# [To do]
Starting at the line that contains "tag(cab, 'yellow bus", reproduce each line exactly up to and including the line that contains "0, .0028, 0, 1)". Reproduce nothing else.

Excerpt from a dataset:
###

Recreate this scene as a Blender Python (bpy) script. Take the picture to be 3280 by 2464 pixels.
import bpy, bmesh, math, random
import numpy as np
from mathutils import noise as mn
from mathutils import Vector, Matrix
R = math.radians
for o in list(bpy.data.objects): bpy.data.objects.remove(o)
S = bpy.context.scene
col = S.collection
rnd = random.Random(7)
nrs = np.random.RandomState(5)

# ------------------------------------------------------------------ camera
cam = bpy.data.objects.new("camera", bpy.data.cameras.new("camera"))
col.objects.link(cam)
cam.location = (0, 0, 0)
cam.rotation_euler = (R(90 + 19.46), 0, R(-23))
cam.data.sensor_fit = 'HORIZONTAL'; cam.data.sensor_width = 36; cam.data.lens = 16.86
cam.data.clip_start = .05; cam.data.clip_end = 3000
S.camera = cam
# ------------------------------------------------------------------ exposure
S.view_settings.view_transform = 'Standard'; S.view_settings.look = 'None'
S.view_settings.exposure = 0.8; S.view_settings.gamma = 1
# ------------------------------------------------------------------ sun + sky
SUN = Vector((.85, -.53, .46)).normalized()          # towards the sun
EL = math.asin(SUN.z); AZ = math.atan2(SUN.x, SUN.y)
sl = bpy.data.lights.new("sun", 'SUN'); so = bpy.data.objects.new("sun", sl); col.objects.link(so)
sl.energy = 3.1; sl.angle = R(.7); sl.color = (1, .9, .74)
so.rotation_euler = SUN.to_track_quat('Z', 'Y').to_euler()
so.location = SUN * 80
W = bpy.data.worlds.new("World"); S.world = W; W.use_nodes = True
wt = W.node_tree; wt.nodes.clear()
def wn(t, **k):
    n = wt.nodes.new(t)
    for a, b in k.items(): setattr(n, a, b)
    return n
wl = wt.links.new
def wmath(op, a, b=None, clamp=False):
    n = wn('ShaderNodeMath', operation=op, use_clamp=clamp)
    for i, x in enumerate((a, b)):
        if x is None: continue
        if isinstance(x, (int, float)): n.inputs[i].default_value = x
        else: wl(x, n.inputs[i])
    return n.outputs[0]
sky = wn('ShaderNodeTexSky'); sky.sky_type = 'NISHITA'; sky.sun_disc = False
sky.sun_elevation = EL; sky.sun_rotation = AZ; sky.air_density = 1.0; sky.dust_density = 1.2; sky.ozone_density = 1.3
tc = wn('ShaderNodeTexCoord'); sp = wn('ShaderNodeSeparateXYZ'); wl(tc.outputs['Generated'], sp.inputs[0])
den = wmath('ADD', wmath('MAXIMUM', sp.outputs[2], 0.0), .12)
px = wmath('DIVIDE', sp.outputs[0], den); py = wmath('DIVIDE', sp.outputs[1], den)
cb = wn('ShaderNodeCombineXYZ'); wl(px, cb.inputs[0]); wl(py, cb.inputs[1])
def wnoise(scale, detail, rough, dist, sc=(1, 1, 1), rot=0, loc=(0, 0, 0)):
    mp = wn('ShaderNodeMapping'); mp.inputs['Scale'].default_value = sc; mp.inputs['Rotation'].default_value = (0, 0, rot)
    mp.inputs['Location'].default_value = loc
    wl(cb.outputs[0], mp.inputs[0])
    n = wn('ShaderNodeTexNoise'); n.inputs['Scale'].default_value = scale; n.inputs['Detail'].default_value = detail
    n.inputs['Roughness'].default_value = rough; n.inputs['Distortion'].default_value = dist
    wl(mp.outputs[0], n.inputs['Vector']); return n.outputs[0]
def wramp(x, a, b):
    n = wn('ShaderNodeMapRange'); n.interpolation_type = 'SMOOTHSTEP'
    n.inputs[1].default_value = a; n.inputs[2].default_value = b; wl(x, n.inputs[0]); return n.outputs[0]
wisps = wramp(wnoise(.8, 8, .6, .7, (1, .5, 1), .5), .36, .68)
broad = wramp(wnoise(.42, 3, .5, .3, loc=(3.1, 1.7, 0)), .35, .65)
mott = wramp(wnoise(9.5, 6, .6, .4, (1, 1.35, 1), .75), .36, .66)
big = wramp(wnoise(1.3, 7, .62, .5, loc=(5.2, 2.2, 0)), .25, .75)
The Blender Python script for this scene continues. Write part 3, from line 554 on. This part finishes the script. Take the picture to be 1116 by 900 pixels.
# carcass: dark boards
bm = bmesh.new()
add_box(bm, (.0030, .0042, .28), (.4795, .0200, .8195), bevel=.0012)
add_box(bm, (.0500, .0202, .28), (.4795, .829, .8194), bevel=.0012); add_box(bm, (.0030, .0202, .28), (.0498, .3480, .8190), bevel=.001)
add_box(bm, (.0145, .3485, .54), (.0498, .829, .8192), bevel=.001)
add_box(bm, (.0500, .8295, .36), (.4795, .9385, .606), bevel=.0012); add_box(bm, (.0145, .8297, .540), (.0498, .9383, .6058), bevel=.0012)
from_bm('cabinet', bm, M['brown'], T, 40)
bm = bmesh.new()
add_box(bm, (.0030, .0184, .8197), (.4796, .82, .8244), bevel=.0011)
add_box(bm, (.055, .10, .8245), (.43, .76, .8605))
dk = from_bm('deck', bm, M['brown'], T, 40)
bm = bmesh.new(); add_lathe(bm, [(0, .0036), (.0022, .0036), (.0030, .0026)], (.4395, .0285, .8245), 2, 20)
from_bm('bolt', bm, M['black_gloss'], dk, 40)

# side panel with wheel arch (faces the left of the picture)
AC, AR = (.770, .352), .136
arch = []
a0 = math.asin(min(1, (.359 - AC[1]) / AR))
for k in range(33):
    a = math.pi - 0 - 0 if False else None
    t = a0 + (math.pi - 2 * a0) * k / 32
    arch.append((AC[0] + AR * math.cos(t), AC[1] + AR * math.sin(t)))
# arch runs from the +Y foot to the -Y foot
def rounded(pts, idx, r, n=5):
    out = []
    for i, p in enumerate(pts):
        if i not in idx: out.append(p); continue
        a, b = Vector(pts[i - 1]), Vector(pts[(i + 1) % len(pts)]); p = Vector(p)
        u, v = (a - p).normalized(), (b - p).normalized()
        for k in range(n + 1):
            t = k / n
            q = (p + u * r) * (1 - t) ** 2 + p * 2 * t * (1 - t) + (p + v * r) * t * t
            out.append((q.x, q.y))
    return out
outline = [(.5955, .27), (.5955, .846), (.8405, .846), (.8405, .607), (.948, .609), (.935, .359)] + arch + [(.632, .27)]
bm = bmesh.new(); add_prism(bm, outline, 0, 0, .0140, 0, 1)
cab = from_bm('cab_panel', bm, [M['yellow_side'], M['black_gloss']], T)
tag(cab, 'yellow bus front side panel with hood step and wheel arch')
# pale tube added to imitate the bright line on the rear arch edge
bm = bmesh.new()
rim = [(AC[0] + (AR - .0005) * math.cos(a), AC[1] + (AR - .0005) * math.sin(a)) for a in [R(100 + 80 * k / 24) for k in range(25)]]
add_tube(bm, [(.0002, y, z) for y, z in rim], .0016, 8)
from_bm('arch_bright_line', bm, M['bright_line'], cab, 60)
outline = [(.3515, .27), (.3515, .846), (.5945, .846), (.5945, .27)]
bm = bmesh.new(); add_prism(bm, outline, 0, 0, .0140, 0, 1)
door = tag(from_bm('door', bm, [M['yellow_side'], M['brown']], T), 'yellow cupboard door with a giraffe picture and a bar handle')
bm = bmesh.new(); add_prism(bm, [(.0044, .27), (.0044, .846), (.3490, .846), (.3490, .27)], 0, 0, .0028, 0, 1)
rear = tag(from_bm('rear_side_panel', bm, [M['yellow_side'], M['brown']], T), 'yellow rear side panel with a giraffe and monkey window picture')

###

# [Written response]
tag(cab, 'yellow bus front side panel with hood step and wheel arch')
# pale tube added to imitate the bright line on the rear arch edge
bm = bmesh.new()
rim = [(AC[0] + (AR - .0005) * math.cos(a), AC[1] + (AR - .0005) * math.sin(a)) for a in [R(100 + 80 * k / 24) for k in range(25)]]
add_tube(bm, [(.0002, y, z) for y, z in rim], .0016, 8)
from_bm('arch_bright_line', bm, M['bright_line'], cab, 60)
outline = [(.3515, .27), (.3515, .846), (.5945, .846), (.5945, .27)]
bm = bmesh.new(); add_prism(bm, outline, 0, 0, .0140, 0, 1)
door = tag(from_bm('door', bm, [M['yellow_side'], M['brown']], T), 'yellow cupboard door with a giraffe picture and a bar handle')
bm = bmesh.new(); add_prism(bm, [(.0044, .27), (.0044, .846), (.3490, .846), (.3490, .27)], 0, 0, .0028, 0, 1)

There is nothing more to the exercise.